Is viscosity a vector?
Viscosity is a property of liquid it does not have any direction, hence it is a scalar quantity.
Is surface tension a vector?
No, surface tension is a scalar quantity.
Surface tension $=\frac{\text { Work done }}{\text { Surface area }}$, where work done and surface area both are scalar quantities.
Iceberg floats in water with part of it submerged. What is the fraction of the volume of iceberg submerged, if the density of ice is $\rho_i=0.917 \mathrm{~g} \mathrm{~cm}^{-3} ?$
Given, density of ice $\left(\rho_{\text {ice }}\right)=0.917 \mathrm{~g} / \mathrm{cm}^3$
Density of water $\left(\rho_w\right)=1 \mathrm{~g} / \mathrm{cm}^3$
Let $V$ be the total volume of the iceberg and $V^{\prime}$ of its volume be submerged in water.
In floating condition.
Weight of the iceberg = Weight of the water displaced by the submerged part by ice
$$V_{\rho_{\text {ice }}} g=V^{\prime} \rho_w g$$
or $$\frac{V^{\prime}}{V}=\frac{\rho_{c e}}{\rho_w}=\frac{0.917}{1}=0.917 \quad(\because \text { Weight }=m g=v \rho g)$$
A vessel filled with water is kept on a weighing pan and the scale adjusted to zero. A block of mass $M$ and density $\rho$ is suspended by a massless spring of spring constant $k$. This block is submerged inside into the water in the vessel. What is the reading of the scale?
Consider the diagram,
The scale is adjusted to zero, therefore, when the block suspended to a spring is immersed in water, then the reading of the scale will be equal to the thrust on the block due to water.

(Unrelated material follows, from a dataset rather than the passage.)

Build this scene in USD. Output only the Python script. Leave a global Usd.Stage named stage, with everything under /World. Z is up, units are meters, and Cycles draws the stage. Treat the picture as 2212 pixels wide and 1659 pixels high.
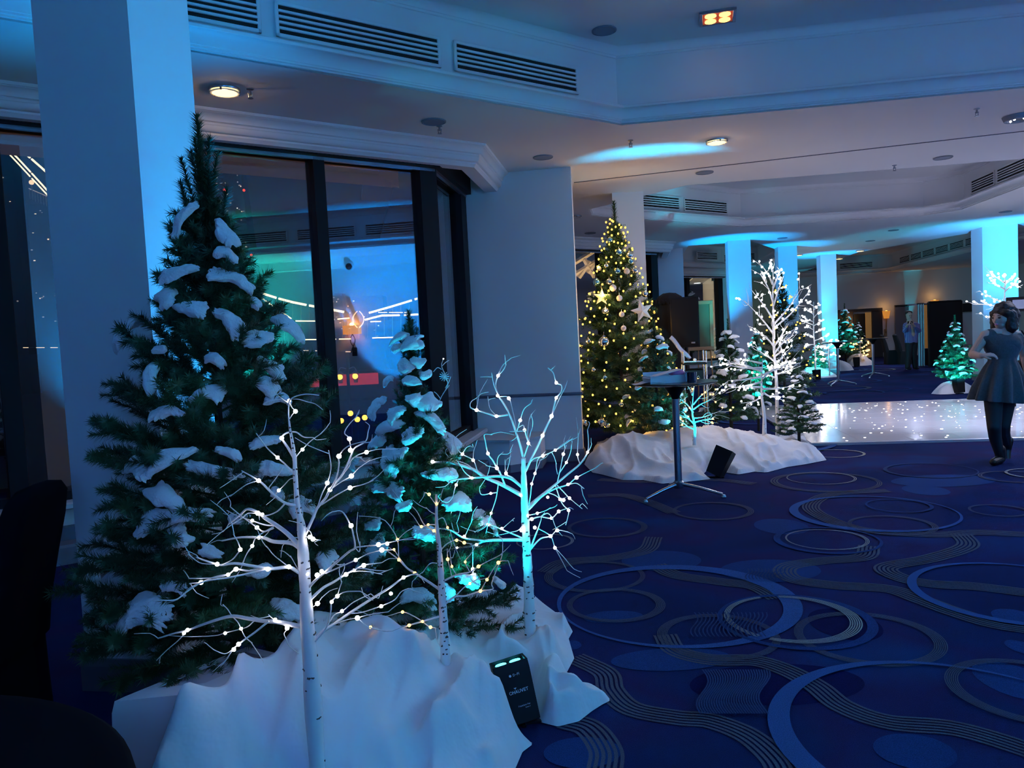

$$\begin{aligned} \text { Thrust } & =\text { weight of water displaced } \\ & =V_\rho g \text { (where } V \text { is volume of the block and } \rho_w \text { is density of water) } \\ & =\frac{m}{\rho} \rho_w g=\left(\frac{\rho_w}{\rho}\right) m g \end{aligned}$$
$$\left(\because \text { Density of the block } \rho=\frac{\text { mass }}{\text { volume }}=\frac{m}{V}\right)$$
A cubical block of density $\rho$ is floating on the surface of water. Out of its height $L$, fraction $x$ is submerged in water. The vessel is in an elevator accelerating upward with acceleration $a$. What is the fraction immersed?
Consider the diagram. Let the density of water be $\rho_w$ and a cubical block of ice of side $L$ be floating in water with $x$ of its height $(L)$ submerged in water.
$$\begin{aligned} \text { Volume of the block }(V) & =L^3 \\ \text { Mass of the block }(m) & =V \rho=L^3 \rho \\ \text { Weight of the block } & =m g=L^3 \rho g \end{aligned}$$
1st case
Volume of the water displaced by the submerged part of the block $=x L^2$
$\therefore$ Weight of the water displaced by the block
In floating condition, $x L^2 \rho_w g$
Weight of the block = Weight of the water displaced by the block
$$\begin{gathered} L^3 \rho g=x L^2 \rho_w g \\ \text{or}\quad\frac{x}{L}=\frac{\rho}{\rho_w}=x \end{gathered}$$
2nd case
When elevator is accelerating upward with an acceleration $a$, then effective acceleration
Then, weight of the block
$$\begin{aligned} & =(g+a) \quad(\because \text { Pseudo force is downward }) \\ & =m(g+a) \\ & =L^3 \rho(g+a) \end{aligned}$$
Let $x_1$ fraction be submerged in water when elevator is accelerating upwards.
Now, in the floating condition, weight of the block = weight of the displaced water
$$\begin{aligned} L^3 \rho(g+a) & =\left(x_1 L^2\right) \rho_w(g+a) \\ \text{or}\quad\frac{x_1}{L} & =\frac{\rho}{\rho_w}=x \end{aligned}$$
From 1st and 2nd case,
We see that, the fraction of the block submerged in water is independent of the acceleration of the elevator.